Thoughts about women authors’ success in Young-Adult fiction and why it’s maybe not such a bad thing

Straight up: female authors and authors of color struggle to get published at all, and once they are published they struggle to be seen as “legitimate” in the industry. I am not trying to refute that. The publishing industry should be putting their money where their mouths are and hiring POC as agents, editors, and authors. Ditto women. We are all in agreement.

That being said, I have been thinking about the recent boom in attention given to Young Adult titles, and the incredible quality of said titles, in the wake of Harry Potter. Daughter of Smoke and Bone, The Hunger Games, Divergent and more, more, more. Young Adult is a popular genre with all audiences, not just teenagers. At the same time, it seems like the Literary Fiction genre is fading into the background somewhat. On the NYTimes best seller’s list, out of the top fifteen, twelve of them are genre fiction (mostly courtroom/crime novels and horror/thriller, and one romance) with two “literary fiction” books and one Nicholas Sparks book, which, as you know, has chiseled out a genre all its own (and is welcome to it).

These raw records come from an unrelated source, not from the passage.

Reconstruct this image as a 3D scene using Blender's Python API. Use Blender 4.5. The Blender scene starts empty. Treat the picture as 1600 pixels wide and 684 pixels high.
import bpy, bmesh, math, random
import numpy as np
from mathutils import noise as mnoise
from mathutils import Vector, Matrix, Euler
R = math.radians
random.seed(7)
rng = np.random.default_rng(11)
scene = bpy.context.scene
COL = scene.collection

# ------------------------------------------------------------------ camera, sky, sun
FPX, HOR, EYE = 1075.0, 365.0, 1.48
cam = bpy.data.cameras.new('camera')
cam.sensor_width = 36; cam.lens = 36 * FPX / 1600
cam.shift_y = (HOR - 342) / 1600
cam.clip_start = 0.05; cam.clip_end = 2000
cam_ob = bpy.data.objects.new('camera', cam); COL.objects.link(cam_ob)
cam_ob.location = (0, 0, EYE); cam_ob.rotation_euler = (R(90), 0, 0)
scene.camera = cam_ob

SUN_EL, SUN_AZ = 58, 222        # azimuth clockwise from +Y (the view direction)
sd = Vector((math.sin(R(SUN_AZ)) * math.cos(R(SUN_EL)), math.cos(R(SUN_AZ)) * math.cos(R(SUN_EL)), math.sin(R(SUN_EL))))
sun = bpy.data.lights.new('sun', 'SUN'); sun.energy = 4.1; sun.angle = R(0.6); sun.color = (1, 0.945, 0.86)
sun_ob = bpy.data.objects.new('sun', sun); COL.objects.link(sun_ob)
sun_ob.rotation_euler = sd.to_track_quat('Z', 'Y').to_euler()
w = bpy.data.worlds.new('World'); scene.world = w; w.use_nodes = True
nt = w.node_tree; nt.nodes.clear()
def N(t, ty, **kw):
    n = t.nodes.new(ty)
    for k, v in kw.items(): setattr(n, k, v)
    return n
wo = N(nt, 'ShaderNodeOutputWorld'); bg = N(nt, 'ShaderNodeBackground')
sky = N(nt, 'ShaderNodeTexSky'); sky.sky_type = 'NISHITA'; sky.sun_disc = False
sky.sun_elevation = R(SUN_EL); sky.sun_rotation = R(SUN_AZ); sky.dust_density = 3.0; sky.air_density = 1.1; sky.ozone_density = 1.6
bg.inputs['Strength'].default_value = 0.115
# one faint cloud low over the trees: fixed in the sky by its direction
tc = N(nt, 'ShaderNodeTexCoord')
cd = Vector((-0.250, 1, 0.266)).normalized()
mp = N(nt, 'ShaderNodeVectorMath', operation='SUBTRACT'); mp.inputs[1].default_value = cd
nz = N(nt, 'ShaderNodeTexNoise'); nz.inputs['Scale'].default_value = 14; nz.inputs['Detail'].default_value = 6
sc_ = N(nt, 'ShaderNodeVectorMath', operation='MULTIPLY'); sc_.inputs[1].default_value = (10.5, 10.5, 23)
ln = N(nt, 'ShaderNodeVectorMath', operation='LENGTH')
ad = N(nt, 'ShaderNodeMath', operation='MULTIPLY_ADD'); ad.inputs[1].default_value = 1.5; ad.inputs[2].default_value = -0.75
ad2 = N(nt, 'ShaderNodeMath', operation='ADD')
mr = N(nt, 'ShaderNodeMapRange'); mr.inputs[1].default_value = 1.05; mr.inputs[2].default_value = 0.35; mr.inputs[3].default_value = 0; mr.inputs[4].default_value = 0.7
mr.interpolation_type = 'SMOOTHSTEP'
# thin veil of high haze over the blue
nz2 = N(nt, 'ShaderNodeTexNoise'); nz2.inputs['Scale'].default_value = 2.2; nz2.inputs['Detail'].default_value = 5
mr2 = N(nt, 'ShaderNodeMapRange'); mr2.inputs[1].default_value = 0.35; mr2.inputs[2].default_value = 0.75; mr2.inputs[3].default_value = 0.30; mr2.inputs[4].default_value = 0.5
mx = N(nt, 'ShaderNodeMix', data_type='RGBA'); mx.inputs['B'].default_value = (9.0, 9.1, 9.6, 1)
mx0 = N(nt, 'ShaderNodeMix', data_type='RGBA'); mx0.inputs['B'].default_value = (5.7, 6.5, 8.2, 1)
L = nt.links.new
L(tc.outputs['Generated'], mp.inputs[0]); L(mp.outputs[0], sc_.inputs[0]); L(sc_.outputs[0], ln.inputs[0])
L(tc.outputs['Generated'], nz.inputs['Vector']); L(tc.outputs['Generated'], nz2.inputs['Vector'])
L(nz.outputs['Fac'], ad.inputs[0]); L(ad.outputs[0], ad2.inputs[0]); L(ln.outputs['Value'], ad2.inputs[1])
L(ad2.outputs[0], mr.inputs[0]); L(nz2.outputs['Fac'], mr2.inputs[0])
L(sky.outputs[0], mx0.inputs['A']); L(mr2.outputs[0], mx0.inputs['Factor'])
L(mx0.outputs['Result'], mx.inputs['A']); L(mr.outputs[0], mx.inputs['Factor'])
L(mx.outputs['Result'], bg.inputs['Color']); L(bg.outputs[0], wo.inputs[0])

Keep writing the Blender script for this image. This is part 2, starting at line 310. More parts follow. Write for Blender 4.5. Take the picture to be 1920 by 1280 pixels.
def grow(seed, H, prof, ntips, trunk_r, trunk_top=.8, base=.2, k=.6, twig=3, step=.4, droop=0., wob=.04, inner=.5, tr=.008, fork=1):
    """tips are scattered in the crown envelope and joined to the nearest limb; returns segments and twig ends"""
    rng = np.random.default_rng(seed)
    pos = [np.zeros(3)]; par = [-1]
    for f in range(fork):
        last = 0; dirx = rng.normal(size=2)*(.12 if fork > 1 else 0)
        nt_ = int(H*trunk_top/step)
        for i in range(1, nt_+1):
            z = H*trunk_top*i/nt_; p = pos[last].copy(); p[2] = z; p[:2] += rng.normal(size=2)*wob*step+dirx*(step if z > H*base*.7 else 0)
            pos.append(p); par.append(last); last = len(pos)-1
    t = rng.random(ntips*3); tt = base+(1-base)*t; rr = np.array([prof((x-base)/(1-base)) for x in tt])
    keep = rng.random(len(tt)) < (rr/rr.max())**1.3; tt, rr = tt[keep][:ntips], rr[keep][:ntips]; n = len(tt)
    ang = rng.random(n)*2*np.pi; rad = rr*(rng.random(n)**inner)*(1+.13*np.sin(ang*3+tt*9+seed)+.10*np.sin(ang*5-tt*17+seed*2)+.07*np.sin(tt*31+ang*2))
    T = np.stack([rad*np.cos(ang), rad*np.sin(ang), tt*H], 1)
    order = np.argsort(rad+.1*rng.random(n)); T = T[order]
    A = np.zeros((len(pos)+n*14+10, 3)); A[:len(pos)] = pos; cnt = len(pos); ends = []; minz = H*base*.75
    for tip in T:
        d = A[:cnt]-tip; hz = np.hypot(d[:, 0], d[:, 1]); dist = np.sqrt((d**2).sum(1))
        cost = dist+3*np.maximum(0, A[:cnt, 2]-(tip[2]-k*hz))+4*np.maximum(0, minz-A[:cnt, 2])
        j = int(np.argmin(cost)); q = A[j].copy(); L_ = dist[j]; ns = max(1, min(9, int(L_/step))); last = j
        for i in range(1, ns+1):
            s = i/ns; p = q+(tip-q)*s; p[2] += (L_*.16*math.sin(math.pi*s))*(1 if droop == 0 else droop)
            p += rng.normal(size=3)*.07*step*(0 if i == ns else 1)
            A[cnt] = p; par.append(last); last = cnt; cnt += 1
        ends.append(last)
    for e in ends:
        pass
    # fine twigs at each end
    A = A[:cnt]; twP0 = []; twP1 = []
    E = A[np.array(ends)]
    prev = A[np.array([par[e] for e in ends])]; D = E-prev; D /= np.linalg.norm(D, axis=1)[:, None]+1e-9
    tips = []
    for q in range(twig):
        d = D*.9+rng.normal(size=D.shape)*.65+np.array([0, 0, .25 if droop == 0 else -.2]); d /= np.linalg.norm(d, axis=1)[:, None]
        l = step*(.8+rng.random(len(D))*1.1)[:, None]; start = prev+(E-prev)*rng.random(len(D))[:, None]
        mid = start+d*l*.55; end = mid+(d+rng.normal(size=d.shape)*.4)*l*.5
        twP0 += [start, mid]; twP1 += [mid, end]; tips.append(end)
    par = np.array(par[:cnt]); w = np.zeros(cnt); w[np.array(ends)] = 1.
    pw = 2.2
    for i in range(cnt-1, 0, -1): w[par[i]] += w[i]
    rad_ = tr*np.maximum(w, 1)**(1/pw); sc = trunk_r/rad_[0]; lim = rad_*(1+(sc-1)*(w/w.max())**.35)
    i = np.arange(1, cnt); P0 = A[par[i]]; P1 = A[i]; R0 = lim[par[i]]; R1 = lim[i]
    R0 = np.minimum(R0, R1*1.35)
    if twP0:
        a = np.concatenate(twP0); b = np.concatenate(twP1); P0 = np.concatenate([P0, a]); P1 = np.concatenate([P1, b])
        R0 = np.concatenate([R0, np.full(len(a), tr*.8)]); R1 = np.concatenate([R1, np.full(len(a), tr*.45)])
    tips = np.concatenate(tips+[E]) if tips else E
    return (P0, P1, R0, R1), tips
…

On the Young Adults best sellers list, women authors are dominating the top ten in hardcover.

Today’s young adults are tomorrow’s adults. Women’s voices are being heard loud and clear among kids who are going to be adults soon, and among adults who read YA as a guilty pleasure or frivolity. (Dare I say, if you’re an adult reading YA with no such excuses, you already think women write kick-ass fiction.) These authors—men and women alike—are making a concerted effort have inclusive casts of characters; not just girls but also people of color being represented positively within the stories.

There are worse audiences to be popular with.